Barry Callebaut has acquired Burton’s Biscuit Company’s chocolate manufacturing assets in Moreton, Wirral, near Liverpool, as part of a wider deal that helps protect its supply chain.

The Barry Callebaut Group, the world’s leading manufacturer of high-quality chocolate and cocoa products, announced the deal today (19 September).

The company has also entered a long-term agreement with Burton’s for the supply of more than 12,000t of chocolate and compound per year, enabling it to expand its UK manufacturing capacity. 

Barry Callebaut said it would continue producing chocolate at the Moreton site, which constitutes the sum total of Burton’s chocolate capacity. It added that all employees currently engaged in chocolate processing at Moreton would transfer to Barry Callebaut upon completion of the transaction.

Important growth area

The deal strengthens the company’s position in one of Europe’s largest chocolate confectionery markets in volume terms and an important growth area for the business, it said.

“We are delighted to strengthen the collaboration with our longstanding customer Burton’s and to further support a great British brand,” said Antoine de Saint-Affrique, chief executive of the Barry Callebaut Group. “This transaction is an excellent example of the power of long-term partnerships and outsourcing. It is also a clear sign of our commitment to support the growth of our business in the UK market.”

Nick Field, chief executive of Burton’s Food, added: “Barry Callebaut shares our passion and motivation for baking the best-quality products for our customers and consumers.

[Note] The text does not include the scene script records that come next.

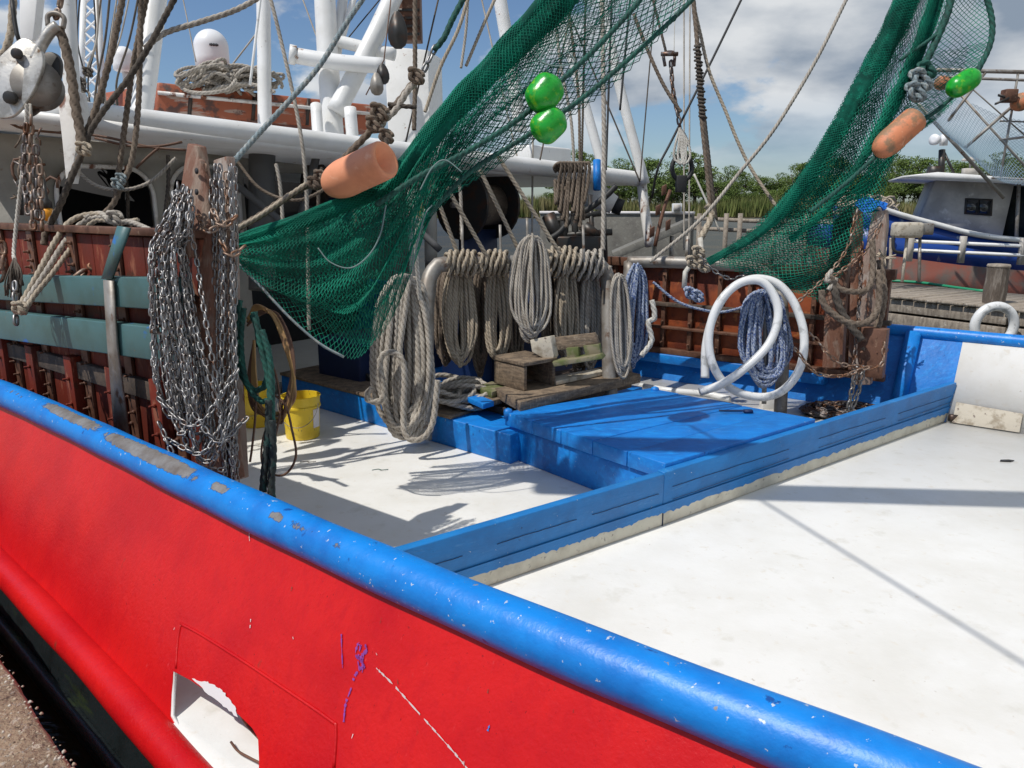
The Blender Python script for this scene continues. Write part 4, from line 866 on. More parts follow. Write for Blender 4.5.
def bracket(par, pts, m, th=.05, holes=()):
    g = G(); P = ats(pts); g.prism(P, tuple(V3 * th)); o = obj('bracket_post', g, m, par, bevel=.006)
    for x, y, D in holes:
        g = G(); g.lathe([(.014, 0), (.014, .004)], at(x, y, D), -V3, 10); obj('bolt_hole', g, 'dark_interior', o)
    return o
bracket(td, [(187, 143, 3.62), (197, 146, 3.6), (203, 185, 3.6), (236, 480, 3.5), (204, 478, 3.55), (188, 230, 3.6), (180, 190, 3.62)], 'post_wood')
bracket(td, [(195, 158, 3.53), (200, 160, 3.53), (207, 190, 3.52), (212, 300, 3.5), (222, 480, 3.45), (208, 480, 3.45), (196, 260, 3.52), (186, 190, 3.54)], 'post_wood', .03, [(197, 171, 3.51), (197, 192, 3.51)])
bracket(td, [(213, 160, 3.7), (226, 156, 3.68), (229, 200, 3.66), (232, 330, 3.62), (240, 480, 3.58), (226, 480, 3.6), (214, 230, 3.68)], 'post_grey', .05, [(219, 182, 3.66), (219, 202, 3.66)])
g = G(); g.box(at(187, 241, 3.45), (.022, .02, .075), (.98, 0, .1), V3); obj('wood_block', g, 'post_wood', td, bevel=.004)

td = thing('trawl_door', 'orange rusty trawl door leaning along the far bulwark behind the white hose', 'trawl door', tuple(B(2, 5.85, .1)))
k = 0; a_ = ab(onb(884, 330, 5.85))[0]; a_end = 3.7
zb = .09; zt2 = 1.04
while a_ < a_end:
    g = G(); g.prism([B(a_ + .005, 5.85, zb), B(a_ + .3, 5.85, zb), B(a_ + .3, 5.85, zt2 - .05), B(a_ + .005, 5.85, zt2 - .05)], tuple(V3 * .05)); obj('panel_plank', g, 'door_orange', td, bevel=.005)
    g = G(); g.box(B(a_, 5.825, (zb + zt2) / 2), (.022, .03, (zt2 - zb) / 2 - .01), U3, V3); bolts(g, [B(a_, 5.795, z) for z in (.2, .42, .7, .9)], -V3, .014); obj('iron_strap', g, 'strap_rust', td, bevel=.003)
    a_ += .305
for z_, h_, m in ((zb + .02, .03, 'strap_rust'), (.36, .014, 'strap_rust'), (.60, .02, 'wood_dark'), (zt2 - .02, .045, 'strap_rust')):
    g = G(); g.box(B((.8 + a_end) / 2, 5.80, z_), ((a_end - .8) / 2, .035, h_), U3, V3); obj('cross_bar', g, m, td, bevel=.004)
def bracket2(pts, m, th=.08):
    g = G(); g.prism(ats(pts), tuple(V3 * th)); return obj('bracket_post', g, m, td, bevel=.006)
bracket2([(833, 222, 6.6), (850, 206, 6.6), (856, 207, 6.6), (846, 290, 6.6), (842, 368, 6.5), (822, 368, 6.5), (826, 280, 6.6)], 'post_wood')
bracket2([(852, 208, 6.5), (862, 212, 6.5), (860, 370, 6.4), (848, 370, 6.4)], 'post_wood', .05)
bracket2([(872, 212, 6.45), (886, 210, 6.45), (887, 225, 6.45), (878, 300, 6.4), (870, 385, 6.3), (852, 385, 6.3), (858, 290, 6.4)], 'post_grey')
g = G(); g.box(at(870, 352, 6.3), (.12, .05, .20), U3, V3); bolts(g, [at(x, y, 6.24) for x in (862, 878) for y in (338, 352, 366)], -V3, .012); obj('foot_plate', g, 'strap_rust', td, bevel=.01)

# ------------------------------------------------------------------ chains
def chain_loop(par, top, mids, bot, mids2, top2, D, m='chain_steel', ln=.046, wd=.028, wr=.0044, j=2):
    P = [(*top, D), *[(x, y, D + RS.uniform(-.05, .05)) for x, y in mids[0]], (*bot, D + RS.uniform(-.05, .05)), *[(x, y, D + RS.uniform(-.06, .06)) for x, y in mids2[0]], (*top2, D)]
    g = G(); g.chain(cat(ats(P), 8), ln, wd, wr); return obj('chain', g, m, par, smooth=True)
cb = thing('chain_bundle', 'wide bundle of shiny galvanised chains hung over the wooden post beside the teal rails', 'chains', tuple(at(180, 470, 3.4)))
for i in range(13):
    f = i / 12; xl = 149 + 26 * f + RS.uniform(-2, 2); xr = xl + RS.uniform(8, 26); yb = 395 + 66 * f + RS.uniform(-12, 14) 
    xt = 178 + RS.uniform(-4, 10); yt = 176 + RS.uniform(0, 22) + (1 - f) * 14; D = 3.42 + RS.uniform(-.06, .06)
    sh = f * 16
    chain_loop(cb, (xt, yt), ([(xl + 6, yt + 35), (xl, 262), (xl + 2 + sh * .3, 330), (xl + 5 + sh, yb - 25)],), ((xl + xr) / 2 + sh + 8, yb), ([(xr + 12 + sh, yb - 30), (xr + 4 + sh * .4, 320), (xr, 255), (max(xr - 8, xt + 2), yt + 32)],), (xt + 5, yt + 3), D)
for x0, y0, x1, y1, x2, y2 in ((160, 400, 196, 425, 236, 372), (168, 440, 205, 452, 232, 395), (175, 380, 215, 440, 245, 420), (196, 330, 214, 392, 232, 462), (160, 425, 180, 462, 222, 470), (236, 400, 222, 440, 206, 478)):
    g = G(); g.chain(cat(ats([(x0, y0, 3.36), (x1, y1, 3.33), (x2, y2, 3.38)]), 10), .046, .028, .0044); obj('chain', g, 'chain_steel', cb, smooth=True)
cb = thing('chain_bundle', 'narrower bundle of chains hanging down to the blue rail right of the wooden posts', 'chains', tuple(at(225, 488, 3.4)))
for i in range(12):
    f = i / 11; x = 203 + 34 * f + RS.uniform(-2, 2); xt = 208 + 27 * f + RS.uniform(-3, 3); yt = 168 + RS.uniform(0, 60) * (i % 3 > 0); yb = 470 + 16 * f + RS.uniform(-6, 4); D = 3.5 + RS.uniform(-.08, .05)
    P = [(xt, yt, D), ((xt + x) / 2 + 1, yt + 60, D), (x, 300, D), (x + RS.uniform(-2, 3), 380, D - .02), (x + 4 + RS.uniform(-4, 4), yb, D - .02)]
    g = G(); g.chain(cat(ats(P), 8), .046, .028, .0044); obj('chain', g, 'chain_steel' if i % 4 else 'chain_rusty', cb, smooth=True)
for x0, y0 in ((200, 218), (214, 212), (222, 242)):
    g = G(); g.chain(cat(ats([(x0, y0, 3.43), (x0 + 8, y0 + 14, 3.4), (x0 + 20, y0 + 6, 3.43)]), 8), .05, .031, .0055); obj('chain', g, 'chain_rusty', cb, smooth=True)
def chain1(pts, lab, D=None, m='chain_rusty', ln=.065, wd=.04, wr=.007):
    g = G(); g.chain(cat(ats(pts, D), 10), ln, wd, wr); return obj('chain', g, m, None, lab, 'chain', smooth=True)
chain1([(857, 212), (846, 250), (825, 278), (800, 300)], 'rusty chain slanting from the left post top to the green net', 6.35)
chain1([(880, 226), (866, 250), (840, 272), (828, 277)], 'pale rusty chain between the two posts at the far bulwark', 6.25)
chain1([(862, 245), (860, 290), (856, 345), (853, 372)], 'chain hanging straight down between the rusty posts', 6.25, 'chain_dark')
chain1([(812, 335), (835, 360), (852, 366), (880, 366), (884, 345)], 'chain draped across the foot of the rusty posts', 6.15)
chain1([(796, 350), (815, 372), (840, 376), (866, 368)], 'lowest chain sagging under the rusty posts', 6.1)
chain1([(702, 258), (716, 272), (733, 279), (750, 272)], 'short chain under the green net at the far pipe rack', 6.6, 'chain_steel')
cb = thing('anchor_chain', 'dark chain heaped on the deck with its end rising to the rusty posts', 'chain', tuple(onz(845, 412, -.2)))
for dx, m in ((0, 0), (7, 1)):
    g = G(); g.chain(ats([(856 + dx, 370, 6.2), (852 + dx, 390, 6.3), (848 + dx * .5, 410, 6.45)]), .085, .055, .009); obj('hanging_length', g, 'chain_steel', cb, smooth=True)
g = G(); c = onz(846, 413, -.19); P = []
for i in range(520):
    t_ = i * .33; r_ = .03 + .26 * abs(math.sin(i * .071)); P.append(c + [r_ * 1.25 * math.cos(t_) + .02 * math.sin(i), r_ * .9 * math.sin(t_) + .02 * math.cos(i * 1.7), .015 + max(0, .07 - r_ * .2) * (.5 + .5 * math.sin(i * .5))])
g.chain(np.array(P), .08, .05, .009); obj('heap', g, 'chain_dark', cb, smooth=True)
t = thing('chain_bundle', 'old chains and shackles hanging from the steel block at the left edge', 'chains', tuple(at(30, 240, 4.2)))
for i, (x, y0, y1) in enumerate(((26, 128, 210), (31, 120, 225), (36, 150, 215), (40, 170, 226))):
    g = G(); g.chain(cat(ats([(x, y0, 4.3), (x - 2 + i, (y0 + y1) / 2, 4.32), (x + 2, y1, 4.3)]), 6), .07, .042, .008); obj('chain', g, 'chain_rusty' if i % 2 else 'chain_dark', t, smooth=True)
t = thing('shackle_chain', 'short rusty chain with shackles bolted on the red trawl door top', 'chain', tuple(at(92, 265, 4.4)))
g = G(); g.chain(cat(ats([(106, 252, 4.3), (97, 262, 4.25), (88, 271, 4.22), (80, 275, 4.2)]), 6), .10, .06, .012); obj('chain', g, 'chain_rusty', t, smooth=True)
chain1([(2, 248), (4, 262), (0, 275)], 'rusty chain piece at the left edge of the red trawl door', 4.6, ln=.10, wd=.06, wr=.012)

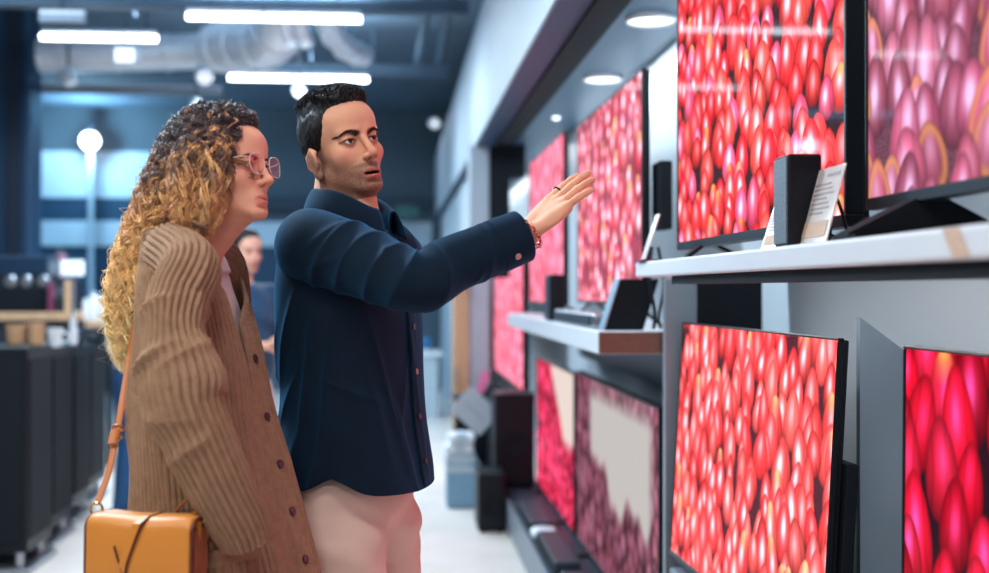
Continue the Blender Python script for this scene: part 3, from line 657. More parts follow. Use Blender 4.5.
# ------------------------------------------------------------------ bodies: one continuous surface from blended volumes
def rotm(rx=0,ry=0,rz=0):
    return np.array(Matrix.Rotation(rz,3,'Z') @ Matrix.Rotation(ry,3,'Y') @ Matrix.Rotation(rx,3,'X'))
class Vol:
    def __init__(s): s.pr=[]; s.M=(np.eye(3),np.zeros(3),1.0)
    def frame(s,R=None,t=None,sc=1.0):
        s.M=(np.eye(3) if R is None else np.array(R),np.zeros(3) if t is None else np.array(t,float),sc)
    def _p(s,p): R,t,k=s.M; return R@(np.array(p,float)*k)+t
    def ell(s,c,r,R=None,k=.01,sub=False):
        Rw=s.M[0] if R is None else s.M[0]@R
        s.pr.append(('e',s._p(c),np.array(r,float)*s.M[2],Rw,k*s.M[2],sub)); return s
    def cap(s,a,b,ra,rb=None,k=.01,sub=False):
        rb=ra if rb is None else rb
        s.pr.append(('c',s._p(a),s._p(b),(ra*s.M[2],rb*s.M[2]),k*s.M[2],sub)); return s
    def chain(s,pts,rs,k=.01):
        for i in range(len(pts)-1): s.cap(pts[i],pts[i+1],rs[i],rs[i+1],k)
        return s
    def mir(s,fn,*a,**kw):
        for sx in (1,-1):
            b=[np.array([q[0]*sx,q[1],q[2]]) if (i<(1 if fn=='ell' else 2)) else q for i,q in enumerate(a)]
            kk=dict(kw)
            if kk.get('R') is not None and sx<0:
                S=np.diag([-1,1,1]); kk['R']=S@kk['R']@S
            getattr(s,fn)(*b,**kk)
        return s
    def ev(s,p):
        p=p.astype(np.float32); d=np.full(len(p),10,np.float32)
        for q in s.pr:
            if q[0]=='e':
                _,c,r,R,k,sub=q; v=(p-c.astype(np.float32))
                far=float(r.max())+k*2+.06
                m=(v*v).sum(1)<far*far
                if not m.any(): continue
                l=(v[m]@R.astype(np.float32))/r.astype(np.float32); k0=np.sqrt((l*l).sum(1))+1e-6
                k1=np.sqrt(((l/r.astype(np.float32))**2).sum(1))+1e-6; e=k0*(k0-1)/k1
            else:
                _,a,b,(ra,rb),k,sub=q; a=a.astype(np.float32); ba=(b-a).astype(np.float32); L=float(ba@ba)+1e-9
                pa=p-a; h=np.clip((pa@ba)/L,0,1); vv=pa-h[:,None]*ba; e=np.sqrt((vv*vv).sum(1))-(ra+(rb-ra)*h); m=e<k*2+.06; e=e[m]
                if not m.any(): continue
            dm=d[m]
            if sub:
                h=np.clip(.5-.5*(dm+e)/k,0,1); d[m]=dm+(-e-dm)*h+k*h*(1-h)
            else:
                h=np.clip(.5+.5*(dm-e)/k,0,1); d[m]=dm+(e-dm)*h-k*h*(1-h)
        return d
    def bounds(s,pad=.03):
        lo=np.full(3,9e9);hi=-lo
        for q in s.pr:
            if q[-1]: continue
            if q[0]=='e': R=float(q[2].max()); lo=np.minimum(lo,q[1]-R);hi=np.maximum(hi,q[1]+R)
            else:
                R=max(q[3])
                for e in (q[1],q[2]): lo=np.minimum(lo,e-R);hi=np.maximum(hi,e+R)
        return lo-pad,hi+pad
def surface(fn,lo,hi,h,B=8):
    """naive surface nets on a sparse grid; fn(points)->distance"""
    nb=np.ceil((hi-lo)/(h*B)).astype(int)+1; n=nb*B
    ci=np.stack(np.meshgrid(*[np.arange(k) for k in nb],indexing='ij'),-1).reshape(-1,3)
    cc=lo+(ci+.5)*B*h-h*.5; dc=fn(cc)
    D=np.repeat(np.repeat(np.repeat(dc.reshape(nb),B,0),B,1),B,2).astype(np.float32)
    act=np.abs(dc)<B*h*1.1+.012
    off=np.stack(np.meshgrid(*[np.arange(B)]*3,indexing='ij'),-1).reshape(-1,3)
    ab=ci[act]
    for s0 in range(0,len(ab),1500):
        g=(ab[s0:s0+1500,None,:]*B+off[None]).reshape(-1,3)
        D[g[:,0],g[:,1],g[:,2]]=fn(lo+g*h)
    S=D<0
    cnt=np.zeros(tuple(n-1),np.uint8)
    for i in (0,1):
        for j in (0,1):
            for k in (0,1): cnt+=S[i:n[0]-1+i,j:n[1]-1+j,k:n[2]-1+k]
    cell=np.argwhere((cnt>0)&(cnt<8)); idx=np.full(tuple(n-1),-1,np.int32); idx[cell[:,0],cell[:,1],cell[:,2]]=np.arange(len(cell))
    acc=np.zeros((len(cell),3)); w=np.zeros(len(cell))
    cor=[(i,j,k) for i in (0,1) for j in (0,1) for k in (0,1)]
    dv={c:D[cell[:,0]+c[0],cell[:,1]+c[1],cell[:,2]+c[2]] for c in cor}
    for a in cor:
        for ax in range(3):
            if a[ax]==1: continue
            b=list(a); b[ax]=1; b=tuple(b); da,db=dv[a],dv[b]; m=(da<0)!=(db<0)
            t=np.where(m,da/np.where(m,da-db,1),0); p=np.zeros((len(cell),3)); p[:]=a; p[:,ax]=t
            acc+=p*m[:,None]; w+=m
    V=lo+(cell+acc/np.maximum(w,1)[:,None])*h
    Q=[]
    for ax in range(3):
        o1,o2=[(1,2),(2,0),(0,1)][ax]
        sl0=[slice(None)]*3; sl1=[slice(None)]*3; sl0[ax]=slice(0,-1); sl1[ax]=slice(1,None)
        E=np.argwhere(S[tuple(sl0)]!=S[tuple(sl1)])
        ok=(E[:,o1]>0)&(E[:,o2]>0)&(E[:,o1]<n[o1]-1)&(E[:,o2]<n[o2]-1)&(E[:,ax]<n[ax]-1); E=E[ok]
        flip=S[E[:,0],E[:,1],E[:,2]]
        def I(d1,d2):
            c=E.copy(); c[:,o1]-=d1; c[:,o2]-=d2; return idx[c[:,0],c[:,1],c[:,2]]
        q=np.stack([I(1,1),I(0,1),I(0,0),I(1,0)],1)
        q[~flip]=q[~flip][:,::-1]; Q.append(q)
    Q=np.concatenate(Q); Q=Q[(Q>=0).all(1)]
    return V,Q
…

This new partnership, with their larger network and enhanced capabilities, directly supports our intent and commitment to maintain and enhance our industry-leading chocolate biscuit offering.”

The transaction is subject to closing conditions and regulatory approval by the competent authorities. Completion of the transaction is expected by the end of the calendar year, after finalising all legal and social processes. The two parties have agreed not to disclose any financial details.